French wildfires force officials to ban public from Tour de France's third stage
PARIS, July 5 - The third stage of the Tour de France that will take place on Monday will be closed to the public due to risks posed by a forest fire raging in southwestern France, officials said on Sunday.
The fire has ravaged more than 1,600 hectares (6.18 square miles) some 60 km (37 miles) from the finish line in Les Angles and is still spreading.
Images of the fire show billowing black smoke, with eyewitnesses reporting scorching winds, hot ground, difficulty breathing in the vicinity and poor visibility beyond 2 metres (6.56 feet).
The race route will remain unchanged, but the Tour's publicity caravan will not drive along the last 40 km into France from Spain where it began on Saturday.
Cyclists will proceed autonomously and only with staff strictly necessary to keep the race going, according to the prefecture of the Pyrenees-Orientales department.
Extreme heat and wildfires have broken out across Europe, with blazes in France and Spain raising safety concerns around this year's Tour de France, which kicked off in Barcelona on Saturday.
"An exceptional fire calls for exceptional measures for the Tour," said race director Christian Prudhomme, who had previously said the route could be adapted if necessary.
Officials called on the public to refrain from heading to the race trail or finish line, allowing security forces to free up manpower to fight the forest fire that is still spreading.
HOT WINDS, 18-KILOMETRE FIRE FRONT
Some 750 firefighters, 200 vehicles and nine water-bombing helicopters and other aircraft have been deployed to contain the fire in the Pyrenees-Orientales department, with a front line stretching 18 km, according to the departmental prefect.

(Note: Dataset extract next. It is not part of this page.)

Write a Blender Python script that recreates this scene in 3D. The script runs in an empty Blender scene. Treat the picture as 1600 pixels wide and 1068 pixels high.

No deaths have occurred so far, though two people - one firefighter and one resident - are in critical condition. Firefighters hope to prevent the outbreak spreading south toward the Tet river and the Aspres mountainous region, which is arid and hard to reach.
Seven departments in the south of France were classed as having a "very high fire risk" on Sunday by Meteo France.
In Spain's Catalonia region, where the first two stages of the race took place, a wildfire that ravaged about 2,200 hectares of forest in Les Gavarres has been stabilised, officials said on Sunday, but high temperatures and fumes could still complicate efforts to extinguish it.
That blaze, which broke out on Friday in Catalonia's Costa Brava, is thought to have been caused by a worker using a circular saw near a road, resulting in sparks that kindled and spread, local authorities said. The suspect was arrested on Friday.